The reasons listed by local officials in their attempts to obtain or use unmanned spy drones in their daily law enforcement duties varies widely, but most sound legitimate and beneficial, at least on their surface. For instance, the Queen Anne County, Maryland Sheriff’s Department applied for a drone license to search farms for hidden marijuana fields, as well as surveil suspected drug dealers and drug transactions. Gadsden, Alabama’s Police Dept also wanted to film drug transactions, according to its application.

Montgomery County, Texas wanted not only the drone, but thermal imaging capabilities – capturing imagery using body heat. Such cameras have the ability to reveal hidden individuals in the darkness, through tree canopies and even through walls. Local police want the technology to monitor their ‘high risk operations’ involving narcotics trafficking. Arlington, Texas may have beaten them all with regard to their ingenuity. They’ve officially requested the ‘Lepron Avenger’ aerial drone which is equipped with LIDAR imaging technology. These cameras are most known for being used in police speed guns, making some question whether or not Arlington plans to us military espionage drones to target local citizens with traffic violations from the sky.

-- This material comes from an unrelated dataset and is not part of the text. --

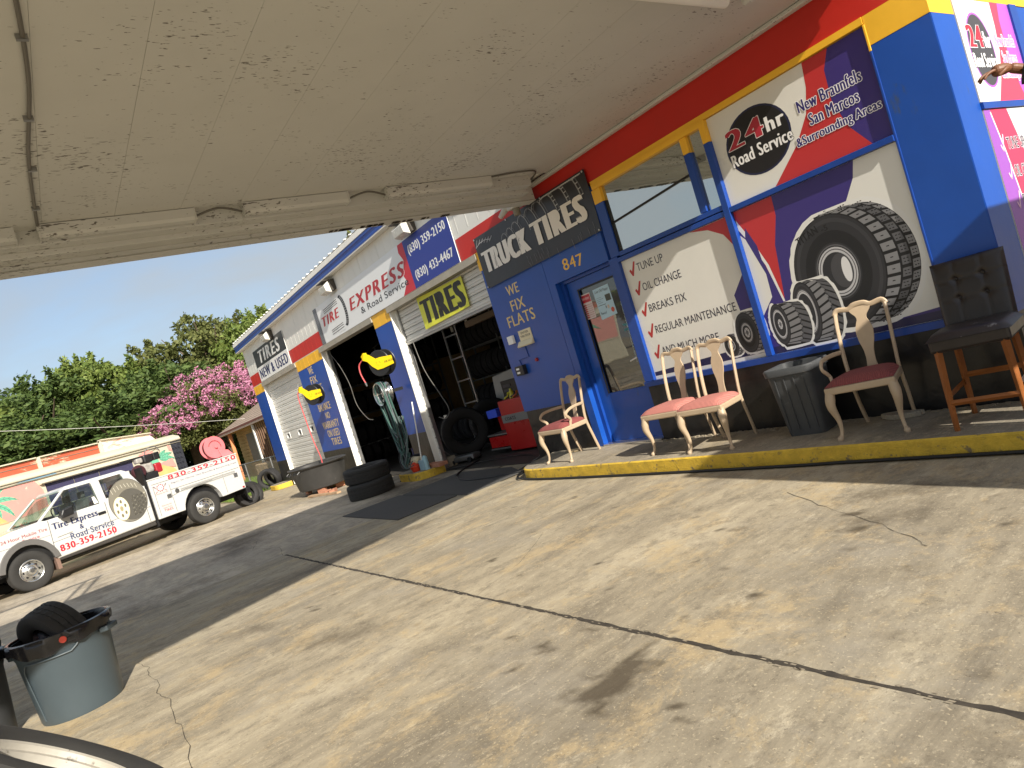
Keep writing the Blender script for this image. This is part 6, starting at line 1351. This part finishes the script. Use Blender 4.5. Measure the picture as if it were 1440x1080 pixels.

Not all local law enforcement agencies are using their drone capabilities in a legal or ethical manner however. In fact, many have purposely violated Freedom of Information Act requests for even the most basic information, such as what type of drones are being used, how often, over what areas or for what reasons. Local municipalities guilty of erecting an iron curtain include Orange County, Florida and Mesa County, Colorado.

Not all local US officials have used their new aerial drone vehicles to target or otherwise victimize their own citizens. Some have come up with some really interesting uses. The Washington State Dept of Transportation requested a drone license to help monitor avalanches to speed up early warnings. Wyoming and the US Dept of Energy applied for a drone license to monitor methane emissions.

California and the US Forest Service have applied for drones which would be used to fight forest fires. And the University of Michigan even requested a drone. They have water buoys floating in the Great Lakes that until now, needed to first be found, then boated out to, and then manually moved. With an aerial drone, the University can move the buoys remotely by simply launching them up out of the water and dropping them down in their new desired position.

Resistance and push-back

Records also show that the FAA rejected a number of drone license applications, including one from the Georgia Tech University Police Department. Their application showed their drone flying in a high-traffic helicopter flight path without any ‘sense and avoid system’ to warn of airborne collisions with other aircraft. Otter Tail County, Minnesota was also denied a drone license by the FAA. In its case, the town couldn’t meet the minimum requirement for pilot training. To give an idea of how widespread drone flights are over US skies, the University of Colorado alone has received over 200 drone licenses so far.

All the unmanned drone flights over American skies haven’t gone unnoticed by local citizens across the country. Many are angry and condemn the intrusive espionage flights as an invasion of their privacy. Some, including a handful of street gangs in cities like Los Angeles and Chicago, have openly bragged about how they’d shoot down any unmanned drones caught flying over their turf.

In many rural areas across the Deep South, rumors abound about bounties being offered for anyone who can shoot down the first domestic spy drone. Others, specifically throughout Tennessee, Kentucky and the Appalachians, report shooting at drones flying overhead searching for secret marijuana fields. Like the moonshiners of past generations, it seems Uncle Sam and his G-Men still aren’t welcome on ole Rocky Top.